I don't think that's a fair assessment. One can dislike the mass market version of $thing without disliking $thing as a whole, because the mass market version is almost always a watered down, lower quality version of the original. If the mass produced coffee came first, you'd have more of a point, but it didn't.
No, I agree with you.
It's like people who write on a computer. Like, what are you even doing? If you aren't sharpening a quill and using ink you sourced locally, you're not writing you're just, I don't know, digital lettering. Ugh. As a true writer, I can't even. People these days are just not at all aware of what it means to scribe.
This is wrong. It's an infinitely better product because it's convenient, cheap, and tastes good unless you've retardmaxxed your tastebuds for no other reason that snobbish elitism.
Industrial strength coffee won WW2 and got us to the fuckin' moon before the Russians.

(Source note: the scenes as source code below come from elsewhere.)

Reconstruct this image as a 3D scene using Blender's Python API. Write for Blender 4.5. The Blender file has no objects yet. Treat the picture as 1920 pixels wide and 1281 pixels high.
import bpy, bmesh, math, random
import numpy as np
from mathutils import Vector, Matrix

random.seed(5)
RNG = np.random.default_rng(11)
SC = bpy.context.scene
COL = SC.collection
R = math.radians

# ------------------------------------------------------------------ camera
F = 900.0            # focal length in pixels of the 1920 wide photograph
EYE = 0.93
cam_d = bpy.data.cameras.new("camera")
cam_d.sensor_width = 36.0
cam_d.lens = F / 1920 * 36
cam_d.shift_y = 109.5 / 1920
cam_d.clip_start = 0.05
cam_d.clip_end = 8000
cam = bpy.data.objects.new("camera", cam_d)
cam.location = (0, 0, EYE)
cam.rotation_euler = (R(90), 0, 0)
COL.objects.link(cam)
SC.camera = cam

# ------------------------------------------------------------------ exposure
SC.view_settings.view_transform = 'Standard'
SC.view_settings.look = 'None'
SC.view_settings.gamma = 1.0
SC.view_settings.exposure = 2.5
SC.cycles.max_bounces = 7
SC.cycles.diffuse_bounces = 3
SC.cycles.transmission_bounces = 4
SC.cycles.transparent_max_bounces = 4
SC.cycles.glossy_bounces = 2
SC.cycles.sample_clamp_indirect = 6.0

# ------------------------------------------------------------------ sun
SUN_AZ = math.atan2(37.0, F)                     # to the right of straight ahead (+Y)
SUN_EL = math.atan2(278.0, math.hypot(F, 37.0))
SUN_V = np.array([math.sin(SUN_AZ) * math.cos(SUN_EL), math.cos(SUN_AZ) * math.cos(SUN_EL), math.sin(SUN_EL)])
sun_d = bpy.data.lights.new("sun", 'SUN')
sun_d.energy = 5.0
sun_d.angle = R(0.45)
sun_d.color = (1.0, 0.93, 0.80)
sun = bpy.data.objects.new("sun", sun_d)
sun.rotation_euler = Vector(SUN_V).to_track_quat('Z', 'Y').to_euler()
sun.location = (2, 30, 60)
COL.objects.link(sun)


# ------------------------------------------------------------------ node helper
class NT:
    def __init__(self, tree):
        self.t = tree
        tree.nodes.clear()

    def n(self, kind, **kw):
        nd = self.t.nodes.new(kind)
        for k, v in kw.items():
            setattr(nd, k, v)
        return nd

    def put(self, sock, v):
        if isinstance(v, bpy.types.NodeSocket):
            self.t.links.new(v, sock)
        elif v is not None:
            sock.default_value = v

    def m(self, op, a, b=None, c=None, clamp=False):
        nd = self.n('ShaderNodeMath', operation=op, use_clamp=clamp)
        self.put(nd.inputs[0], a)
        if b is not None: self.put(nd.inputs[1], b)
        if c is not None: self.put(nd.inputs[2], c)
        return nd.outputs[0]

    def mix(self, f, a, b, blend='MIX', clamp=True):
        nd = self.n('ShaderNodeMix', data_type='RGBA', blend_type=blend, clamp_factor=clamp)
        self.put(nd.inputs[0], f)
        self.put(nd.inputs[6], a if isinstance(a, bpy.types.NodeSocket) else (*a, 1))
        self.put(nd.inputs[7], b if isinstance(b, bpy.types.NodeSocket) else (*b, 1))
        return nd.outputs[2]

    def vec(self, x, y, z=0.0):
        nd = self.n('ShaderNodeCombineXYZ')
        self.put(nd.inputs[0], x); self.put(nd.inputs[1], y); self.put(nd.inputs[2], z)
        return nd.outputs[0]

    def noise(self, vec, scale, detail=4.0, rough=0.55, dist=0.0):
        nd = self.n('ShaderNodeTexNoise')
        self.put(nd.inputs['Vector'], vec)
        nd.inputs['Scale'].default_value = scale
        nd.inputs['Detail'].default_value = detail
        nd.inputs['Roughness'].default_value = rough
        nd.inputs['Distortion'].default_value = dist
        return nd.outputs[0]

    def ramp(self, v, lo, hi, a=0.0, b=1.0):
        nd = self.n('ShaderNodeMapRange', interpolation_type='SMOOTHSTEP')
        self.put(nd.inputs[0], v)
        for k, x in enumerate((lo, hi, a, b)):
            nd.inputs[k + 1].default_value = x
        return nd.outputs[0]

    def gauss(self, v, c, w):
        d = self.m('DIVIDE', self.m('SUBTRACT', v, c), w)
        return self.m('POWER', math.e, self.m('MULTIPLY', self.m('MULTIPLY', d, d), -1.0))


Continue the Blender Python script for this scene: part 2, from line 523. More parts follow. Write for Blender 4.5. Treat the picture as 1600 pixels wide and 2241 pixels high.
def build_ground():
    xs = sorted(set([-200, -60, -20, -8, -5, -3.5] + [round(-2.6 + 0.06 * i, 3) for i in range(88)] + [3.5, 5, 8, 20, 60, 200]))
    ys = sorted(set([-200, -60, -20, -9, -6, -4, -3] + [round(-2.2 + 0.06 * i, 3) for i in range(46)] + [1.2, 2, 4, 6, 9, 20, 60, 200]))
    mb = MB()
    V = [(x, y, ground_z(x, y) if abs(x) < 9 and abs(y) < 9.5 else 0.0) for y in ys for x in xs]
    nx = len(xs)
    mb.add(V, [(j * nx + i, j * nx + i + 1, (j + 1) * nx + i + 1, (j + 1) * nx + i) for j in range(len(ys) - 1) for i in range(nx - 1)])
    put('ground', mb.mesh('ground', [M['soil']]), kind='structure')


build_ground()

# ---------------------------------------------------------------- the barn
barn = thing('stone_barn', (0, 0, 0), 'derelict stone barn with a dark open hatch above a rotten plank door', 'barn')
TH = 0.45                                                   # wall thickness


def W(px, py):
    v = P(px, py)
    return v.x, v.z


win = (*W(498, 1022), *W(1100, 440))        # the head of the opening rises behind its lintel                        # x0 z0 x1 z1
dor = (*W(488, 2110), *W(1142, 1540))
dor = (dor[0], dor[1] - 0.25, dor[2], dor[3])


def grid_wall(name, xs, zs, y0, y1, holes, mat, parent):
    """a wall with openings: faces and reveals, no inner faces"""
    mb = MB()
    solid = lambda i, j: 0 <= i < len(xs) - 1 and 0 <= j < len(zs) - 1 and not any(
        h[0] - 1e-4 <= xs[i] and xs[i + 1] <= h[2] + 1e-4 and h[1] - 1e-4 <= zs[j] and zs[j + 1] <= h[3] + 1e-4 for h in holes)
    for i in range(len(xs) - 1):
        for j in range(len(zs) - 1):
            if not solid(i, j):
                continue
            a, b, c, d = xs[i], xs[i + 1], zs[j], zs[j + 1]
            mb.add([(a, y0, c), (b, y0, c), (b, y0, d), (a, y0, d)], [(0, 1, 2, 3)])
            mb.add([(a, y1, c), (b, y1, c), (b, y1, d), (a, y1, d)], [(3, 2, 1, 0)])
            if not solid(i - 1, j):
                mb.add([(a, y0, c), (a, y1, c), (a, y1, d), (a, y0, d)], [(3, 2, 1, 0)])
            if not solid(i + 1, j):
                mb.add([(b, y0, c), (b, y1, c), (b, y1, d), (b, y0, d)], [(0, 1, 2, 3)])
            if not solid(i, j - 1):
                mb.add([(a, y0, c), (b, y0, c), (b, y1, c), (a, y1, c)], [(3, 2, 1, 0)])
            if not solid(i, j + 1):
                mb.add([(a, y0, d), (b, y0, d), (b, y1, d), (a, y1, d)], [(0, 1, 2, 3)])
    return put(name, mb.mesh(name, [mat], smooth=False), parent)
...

I'm not a coffee guy and I wouldn't dream of speaking for coffee. But I am a cheese guy, and I'll tell you right now that mass market cheese is almost without exception garbage. Sargento, and all that stuff? It's not worth the calories. Tillamook is decent but even that pales in comparison to any cheese you can find in Wisconsin from a typical grocery store. So yeah, mass market versions of a product tend to be an inferior version, because they cut corners. It's something I've seen first-hand, and while I'm not in a position to comment on the coffee debate it would hardly surprise me if the same rule applies.
FWIW Sargento is made in Wisconsin and sold in the grocery stores. It's fine for things like Mac and Cheese or Cheesy Potato Casserole or queso salsa. But they also sell things like Sartori and BelGioioso and lots of local micro producers which, as you note, are incredible for straight cheese eating. (I just now realized the Sar in Sargento is Joe Sartori, who sold his interest in Sargento to work on the more crafty Sartori cheese.)